Nor was this accidental.

A handbook issued to students entering Dunbar prescribed behavioral standards and values, not just for the school but for life outside as well. Without saying so, those standards and values were an implicit repudiation of the way many poorer and less educated blacks behaved.

It would be hard to exaggerate the hostility, and even bitterness, toward Dunbar by some of those who never went there — and who saw, and resented, the differences in attitudes and behavior between Dunbar students and themselves.

The late William Raspberry once wrote in his Washington Post column that you could turn any social gathering of local blacks into warring camps just by saying the one word “Dunbar.”

What destroyed more than 80 years of academic achievement at Dunbar High School, virtually overnight, was changing it from a selective school, to which black youngsters from anywhere in the city could apply, to a neighborhood school, located in a poor ghetto neighborhood.

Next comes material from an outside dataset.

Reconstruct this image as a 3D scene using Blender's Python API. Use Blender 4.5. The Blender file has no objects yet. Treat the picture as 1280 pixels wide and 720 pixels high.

Now there is a new controversy brewing as some have suggested that the new Dunbar High School building be made a city-wide selective high school, rather than remain a neighborhood school.

All the talk about elitism, and about abandoning neighborhood youngsters, in order to serve others, has been revived and another poisonous issue now added — race.

Those black spokesmen who see all issues through a racial prism see the proposed change as a way to accommodate whites who want to send their children to a public school that keeps out many ghetto blacks. But the issue of selectivity was controversial even when Dunbar was an all-black school.

With or without racial issues, there is no way to provide a good education for youngsters who want to learn when there are less able and more disruptive kids in the same classes. Are those who came to learn going to be sacrificed until such indefinite time as it takes for us to “solve” the “problems” of those who don’t?